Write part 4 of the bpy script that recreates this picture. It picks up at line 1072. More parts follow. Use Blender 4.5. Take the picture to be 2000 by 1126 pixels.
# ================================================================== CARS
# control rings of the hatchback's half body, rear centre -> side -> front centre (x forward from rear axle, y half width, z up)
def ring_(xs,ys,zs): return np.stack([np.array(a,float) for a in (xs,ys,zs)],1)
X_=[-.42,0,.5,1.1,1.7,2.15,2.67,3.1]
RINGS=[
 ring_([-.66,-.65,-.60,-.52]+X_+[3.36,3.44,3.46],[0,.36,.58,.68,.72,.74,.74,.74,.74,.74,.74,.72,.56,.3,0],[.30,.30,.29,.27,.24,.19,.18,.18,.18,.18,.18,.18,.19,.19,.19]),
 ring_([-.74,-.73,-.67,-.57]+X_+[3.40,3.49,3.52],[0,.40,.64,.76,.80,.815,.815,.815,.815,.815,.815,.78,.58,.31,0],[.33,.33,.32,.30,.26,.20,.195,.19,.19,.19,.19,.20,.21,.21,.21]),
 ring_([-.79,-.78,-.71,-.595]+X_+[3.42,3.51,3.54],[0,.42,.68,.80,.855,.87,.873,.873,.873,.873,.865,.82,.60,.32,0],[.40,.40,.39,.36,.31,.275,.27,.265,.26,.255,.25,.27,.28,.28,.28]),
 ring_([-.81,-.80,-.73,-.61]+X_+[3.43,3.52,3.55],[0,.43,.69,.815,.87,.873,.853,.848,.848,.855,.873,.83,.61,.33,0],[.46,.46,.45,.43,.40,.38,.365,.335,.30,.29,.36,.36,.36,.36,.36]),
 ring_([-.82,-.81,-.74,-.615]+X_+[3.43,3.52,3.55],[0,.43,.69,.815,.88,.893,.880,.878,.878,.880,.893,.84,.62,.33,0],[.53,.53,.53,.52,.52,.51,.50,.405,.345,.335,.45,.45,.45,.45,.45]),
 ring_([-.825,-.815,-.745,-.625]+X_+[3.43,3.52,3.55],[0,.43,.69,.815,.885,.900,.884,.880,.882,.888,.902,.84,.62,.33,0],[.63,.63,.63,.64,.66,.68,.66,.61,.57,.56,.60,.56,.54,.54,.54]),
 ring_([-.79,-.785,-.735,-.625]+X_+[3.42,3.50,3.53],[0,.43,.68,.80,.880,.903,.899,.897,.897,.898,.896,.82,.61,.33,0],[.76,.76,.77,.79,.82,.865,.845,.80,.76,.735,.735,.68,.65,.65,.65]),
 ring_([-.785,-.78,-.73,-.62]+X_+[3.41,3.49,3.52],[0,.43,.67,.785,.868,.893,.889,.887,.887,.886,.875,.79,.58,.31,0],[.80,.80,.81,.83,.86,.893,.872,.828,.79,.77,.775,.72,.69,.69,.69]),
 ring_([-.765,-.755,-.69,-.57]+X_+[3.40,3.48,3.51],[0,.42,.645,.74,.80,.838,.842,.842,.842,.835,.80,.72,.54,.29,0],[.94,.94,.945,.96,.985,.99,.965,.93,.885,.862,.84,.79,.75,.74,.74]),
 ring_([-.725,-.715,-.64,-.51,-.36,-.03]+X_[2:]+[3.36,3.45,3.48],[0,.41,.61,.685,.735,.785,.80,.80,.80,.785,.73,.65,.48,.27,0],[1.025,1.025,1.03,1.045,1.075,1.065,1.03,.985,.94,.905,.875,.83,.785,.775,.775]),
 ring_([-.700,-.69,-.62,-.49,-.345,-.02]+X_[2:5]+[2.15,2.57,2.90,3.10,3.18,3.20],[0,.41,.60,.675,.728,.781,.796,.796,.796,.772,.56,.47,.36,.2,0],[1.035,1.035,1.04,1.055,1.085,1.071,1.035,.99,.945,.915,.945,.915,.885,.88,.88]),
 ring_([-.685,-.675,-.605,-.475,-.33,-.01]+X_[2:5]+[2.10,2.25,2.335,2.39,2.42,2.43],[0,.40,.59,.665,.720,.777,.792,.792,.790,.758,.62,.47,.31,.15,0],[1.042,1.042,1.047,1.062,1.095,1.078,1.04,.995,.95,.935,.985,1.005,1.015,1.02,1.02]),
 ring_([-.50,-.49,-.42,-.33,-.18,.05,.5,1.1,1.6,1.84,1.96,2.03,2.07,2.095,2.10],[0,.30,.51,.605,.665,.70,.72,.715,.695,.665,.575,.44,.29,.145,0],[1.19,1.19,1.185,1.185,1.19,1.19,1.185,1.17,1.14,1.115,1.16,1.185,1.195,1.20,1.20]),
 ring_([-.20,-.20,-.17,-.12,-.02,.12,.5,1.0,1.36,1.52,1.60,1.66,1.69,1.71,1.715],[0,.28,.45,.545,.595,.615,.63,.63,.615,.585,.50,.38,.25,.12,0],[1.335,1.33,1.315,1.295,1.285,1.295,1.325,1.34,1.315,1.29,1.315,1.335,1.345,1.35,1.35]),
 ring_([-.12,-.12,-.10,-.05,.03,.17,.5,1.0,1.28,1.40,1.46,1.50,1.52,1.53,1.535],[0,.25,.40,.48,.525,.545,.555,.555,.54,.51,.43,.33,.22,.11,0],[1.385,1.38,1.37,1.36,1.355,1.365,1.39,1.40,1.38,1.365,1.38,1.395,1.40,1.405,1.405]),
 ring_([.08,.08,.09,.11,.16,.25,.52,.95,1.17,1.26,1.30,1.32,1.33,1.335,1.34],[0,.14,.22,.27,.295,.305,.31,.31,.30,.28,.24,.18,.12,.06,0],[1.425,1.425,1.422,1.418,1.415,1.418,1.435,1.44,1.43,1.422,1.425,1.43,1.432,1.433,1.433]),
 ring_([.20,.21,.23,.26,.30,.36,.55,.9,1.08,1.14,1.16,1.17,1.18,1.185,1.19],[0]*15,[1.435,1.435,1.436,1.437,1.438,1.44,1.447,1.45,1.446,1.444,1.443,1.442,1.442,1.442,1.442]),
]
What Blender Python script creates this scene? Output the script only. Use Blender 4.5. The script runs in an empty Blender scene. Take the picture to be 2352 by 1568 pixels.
────
> [GOAL]
Reproduce every line above without error.

> [SOLUTION TO THIS TASK]
Write part 4 of the bpy script that recreates this picture. It picks up at line 1072. More parts follow. Use Blender 4.5. Take the picture to be 2000 by 1126 pixels.
# ================================================================== CARS
# control rings of the hatchback's half body, rear centre -> side -> front centre (x forward from rear axle, y half width, z up)
def ring_(xs,ys,zs): return np.stack([np.array(a,float) for a in (xs,ys,zs)],1)
X_=[-.42,0,.5,1.1,1.7,2.15,2.67,3.1]
RINGS=[
 ring_([-.66,-.65,-.60,-.52]+X_+[3.36,3.44,3.46],[0,.36,.58,.68,.72,.74,.74,.74,.74,.74,.74,.72,.56,.3,0],[.30,.30,.29,.27,.24,.19,.18,.18,.18,.18,.18,.18,.19,.19,.19]),
 ring_([-.74,-.73,-.67,-.57]+X_+[3.40,3.49,3.52],[0,.40,.64,.76,.80,.815,.815,.815,.815,.815,.815,.78,.58,.31,0],[.33,.33,.32,.30,.26,.20,.195,.19,.19,.19,.19,.20,.21,.21,.21]),
 ring_([-.79,-.78,-.71,-.595]+X_+[3.42,3.51,3.54],[0,.42,.68,.80,.855,.87,.873,.873,.873,.873,.865,.82,.60,.32,0],[.40,.40,.39,.36,.31,.275,.27,.265,.26,.255,.25,.27,.28,.28,.28]),
 ring_([-.81,-.80,-.73,-.61]+X_+[3.43,3.52,3.55],[0,.43,.69,.815,.87,.873,.853,.848,.848,.855,.873,.83,.61,.33,0],[.46,.46,.45,.43,.40,.38,.365,.335,.30,.29,.36,.36,.36,.36,.36]),
 ring_([-.82,-.81,-.74,-.615]+X_+[3.43,3.52,3.55],[0,.43,.69,.815,.88,.893,.880,.878,.878,.880,.893,.84,.62,.33,0],[.53,.53,.53,.52,.52,.51,.50,.405,.345,.335,.45,.45,.45,.45,.45]),
 ring_([-.825,-.815,-.745,-.625]+X_+[3.43,3.52,3.55],[0,.43,.69,.815,.885,.900,.884,.880,.882,.888,.902,.84,.62,.33,0],[.63,.63,.63,.64,.66,.68,.66,.61,.57,.56,.60,.56,.54,.54,.54]),
 ring_([-.79,-.785,-.735,-.625]+X_+[3.42,3.50,3.53],[0,.43,.68,.80,.880,.903,.899,.897,.897,.898,.896,.82,.61,.33,0],[.76,.76,.77,.79,.82,.865,.845,.80,.76,.735,.735,.68,.65,.65,.65]),
 ring_([-.785,-.78,-.73,-.62]+X_+[3.41,3.49,3.52],[0,.43,.67,.785,.868,.893,.889,.887,.887,.886,.875,.79,.58,.31,0],[.80,.80,.81,.83,.86,.893,.872,.828,.79,.77,.775,.72,.69,.69,.69]),
 ring_([-.765,-.755,-.69,-.57]+X_+[3.40,3.48,3.51],[0,.42,.645,.74,.80,.838,.842,.842,.842,.835,.80,.72,.54,.29,0],[.94,.94,.945,.96,.985,.99,.965,.93,.885,.862,.84,.79,.75,.74,.74]),
 ring_([-.725,-.715,-.64,-.51,-.36,-.03]+X_[2:]+[3.36,3.45,3.48],[0,.41,.61,.685,.735,.785,.80,.80,.80,.785,.73,.65,.48,.27,0],[1.025,1.025,1.03,1.045,1.075,1.065,1.03,.985,.94,.905,.875,.83,.785,.775,.775]),
 ring_([-.700,-.69,-.62,-.49,-.345,-.02]+X_[2:5]+[2.15,2.57,2.90,3.10,3.18,3.20],[0,.41,.60,.675,.728,.781,.796,.796,.796,.772,.56,.47,.36,.2,0],[1.035,1.035,1.04,1.055,1.085,1.071,1.035,.99,.945,.915,.945,.915,.885,.88,.88]),
 ring_([-.685,-.675,-.605,-.475,-.33,-.01]+X_[2:5]+[2.10,2.25,2.335,2.39,2.42,2.43],[0,.40,.59,.665,.720,.777,.792,.792,.790,.758,.62,.47,.31,.15,0],[1.042,1.042,1.047,1.062,1.095,1.078,1.04,.995,.95,.935,.985,1.005,1.015,1.02,1.02]),
 ring_([-.50,-.49,-.42,-.33,-.18,.05,.5,1.1,1.6,1.84,1.96,2.03,2.07,2.095,2.10],[0,.30,.51,.605,.665,.70,.72,.715,.695,.665,.575,.44,.29,.145,0],[1.19,1.19,1.185,1.185,1.19,1.19,1.185,1.17,1.14,1.115,1.16,1.185,1.195,1.20,1.20]),
 ring_([-.20,-.20,-.17,-.12,-.02,.12,.5,1.0,1.36,1.52,1.60,1.66,1.69,1.71,1.715],[0,.28,.45,.545,.595,.615,.63,.63,.615,.585,.50,.38,.25,.12,0],[1.335,1.33,1.315,1.295,1.285,1.295,1.325,1.34,1.315,1.29,1.315,1.335,1.345,1.35,1.35]),
 ring_([-.12,-.12,-.10,-.05,.03,.17,.5,1.0,1.28,1.40,1.46,1.50,1.52,1.53,1.535],[0,.25,.40,.48,.525,.545,.555,.555,.54,.51,.43,.33,.22,.11,0],[1.385,1.38,1.37,1.36,1.355,1.365,1.39,1.40,1.38,1.365,1.38,1.395,1.40,1.405,1.405]),
 ring_([.08,.08,.09,.11,.16,.25,.52,.95,1.17,1.26,1.30,1.32,1.33,1.335,1.34],[0,.14,.22,.27,.295,.305,.31,.31,.30,.28,.24,.18,.12,.06,0],[1.425,1.425,1.422,1.418,1.415,1.418,1.435,1.44,1.43,1.422,1.425,1.43,1.432,1.433,1.433]),
 ring_([.20,.21,.23,.26,.30,.36,.55,.9,1.08,1.14,1.16,1.17,1.18,1.185,1.19],[0]*15,[1.435,1.435,1.436,1.437,1.438,1.44,1.447,1.45,1.446,1.444,1.443,1.442,1.442,1.442,1.442]),
]
What Blender Python script creates this scene? Output the script only. Use Blender 4.5. The script runs in an empty Blender scene. Take the picture to be 2352 by 1568 pixels.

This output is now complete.